Task brief = Write out the data below exactly as given, without any of its pictures.

-- BEGIN --

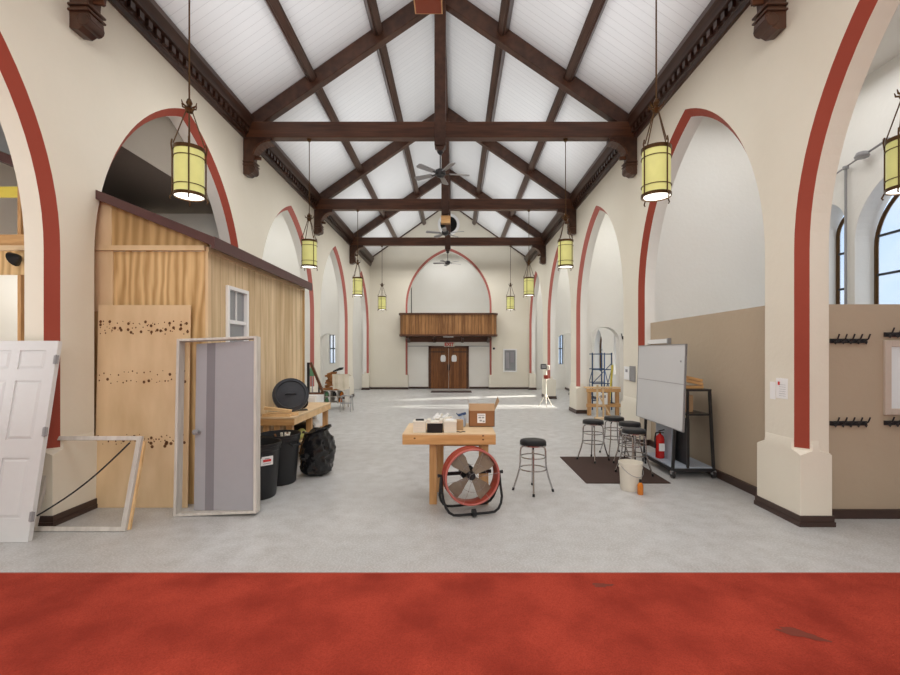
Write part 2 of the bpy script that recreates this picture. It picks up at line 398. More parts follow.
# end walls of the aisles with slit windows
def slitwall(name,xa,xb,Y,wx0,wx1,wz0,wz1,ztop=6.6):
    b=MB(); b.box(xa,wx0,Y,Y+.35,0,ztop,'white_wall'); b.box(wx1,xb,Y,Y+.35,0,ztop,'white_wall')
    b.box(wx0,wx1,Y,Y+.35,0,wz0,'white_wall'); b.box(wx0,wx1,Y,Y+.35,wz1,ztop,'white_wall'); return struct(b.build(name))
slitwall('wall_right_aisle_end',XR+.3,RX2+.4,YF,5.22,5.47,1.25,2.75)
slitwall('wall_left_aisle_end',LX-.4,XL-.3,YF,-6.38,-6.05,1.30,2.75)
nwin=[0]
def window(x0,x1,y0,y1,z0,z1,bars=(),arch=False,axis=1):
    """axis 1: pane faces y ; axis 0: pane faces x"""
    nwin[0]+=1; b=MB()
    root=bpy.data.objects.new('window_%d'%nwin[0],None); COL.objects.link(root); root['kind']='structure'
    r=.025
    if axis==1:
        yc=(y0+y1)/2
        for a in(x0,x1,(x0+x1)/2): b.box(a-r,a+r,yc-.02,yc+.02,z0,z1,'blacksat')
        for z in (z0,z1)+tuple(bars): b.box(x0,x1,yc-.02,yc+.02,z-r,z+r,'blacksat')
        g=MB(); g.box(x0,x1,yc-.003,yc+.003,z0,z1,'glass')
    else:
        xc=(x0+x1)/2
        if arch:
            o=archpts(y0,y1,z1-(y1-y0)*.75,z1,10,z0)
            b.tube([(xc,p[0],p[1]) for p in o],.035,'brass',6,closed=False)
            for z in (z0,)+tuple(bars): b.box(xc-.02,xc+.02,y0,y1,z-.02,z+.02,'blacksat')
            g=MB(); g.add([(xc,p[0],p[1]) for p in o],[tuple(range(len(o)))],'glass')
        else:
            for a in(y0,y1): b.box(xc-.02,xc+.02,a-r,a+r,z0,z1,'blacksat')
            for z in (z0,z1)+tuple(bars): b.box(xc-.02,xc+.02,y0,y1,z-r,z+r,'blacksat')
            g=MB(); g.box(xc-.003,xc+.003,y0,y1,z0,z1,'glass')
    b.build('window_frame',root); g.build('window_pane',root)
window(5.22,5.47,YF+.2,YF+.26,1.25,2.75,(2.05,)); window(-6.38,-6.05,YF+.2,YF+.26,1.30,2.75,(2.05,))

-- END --

Exercise output =
Write part 2 of the bpy script that recreates this picture. It picks up at line 398. More parts follow.
# end walls of the aisles with slit windows
def slitwall(name,xa,xb,Y,wx0,wx1,wz0,wz1,ztop=6.6):
    b=MB(); b.box(xa,wx0,Y,Y+.35,0,ztop,'white_wall'); b.box(wx1,xb,Y,Y+.35,0,ztop,'white_wall')
    b.box(wx0,wx1,Y,Y+.35,0,wz0,'white_wall'); b.box(wx0,wx1,Y,Y+.35,wz1,ztop,'white_wall'); return struct(b.build(name))
slitwall('wall_right_aisle_end',XR+.3,RX2+.4,YF,5.22,5.47,1.25,2.75)
slitwall('wall_left_aisle_end',LX-.4,XL-.3,YF,-6.38,-6.05,1.30,2.75)
nwin=[0]
def window(x0,x1,y0,y1,z0,z1,bars=(),arch=False,axis=1):
    """axis 1: pane faces y ; axis 0: pane faces x"""
    nwin[0]+=1; b=MB()
    root=bpy.data.objects.new('window_%d'%nwin[0],None); COL.objects.link(root); root['kind']='structure'
    r=.025
    if axis==1:
        yc=(y0+y1)/2
        for a in(x0,x1,(x0+x1)/2): b.box(a-r,a+r,yc-.02,yc+.02,z0,z1,'blacksat')
        for z in (z0,z1)+tuple(bars): b.box(x0,x1,yc-.02,yc+.02,z-r,z+r,'blacksat')
        g=MB(); g.box(x0,x1,yc-.003,yc+.003,z0,z1,'glass')
    else:
        xc=(x0+x1)/2
        if arch:
            o=archpts(y0,y1,z1-(y1-y0)*.75,z1,10,z0)
            b.tube([(xc,p[0],p[1]) for p in o],.035,'brass',6,closed=False)
            for z in (z0,)+tuple(bars): b.box(xc-.02,xc+.02,y0,y1,z-.02,z+.02,'blacksat')
            g=MB(); g.add([(xc,p[0],p[1]) for p in o],[tuple(range(len(o)))],'glass')
        else:
            for a in(y0,y1): b.box(xc-.02,xc+.02,a-r,a+r,z0,z1,'blacksat')
            for z in (z0,z1)+tuple(bars): b.box(xc-.02,xc+.02,y0,y1,z-r,z+r,'blacksat')
            g=MB(); g.box(xc-.003,xc+.003,y0,y1,z0,z1,'glass')
    b.build('window_frame',root); g.build('window_pane',root)
window(5.22,5.47,YF+.2,YF+.26,1.25,2.75,(2.05,)); window(-6.38,-6.05,YF+.2,YF+.26,1.30,2.75,(2.05,))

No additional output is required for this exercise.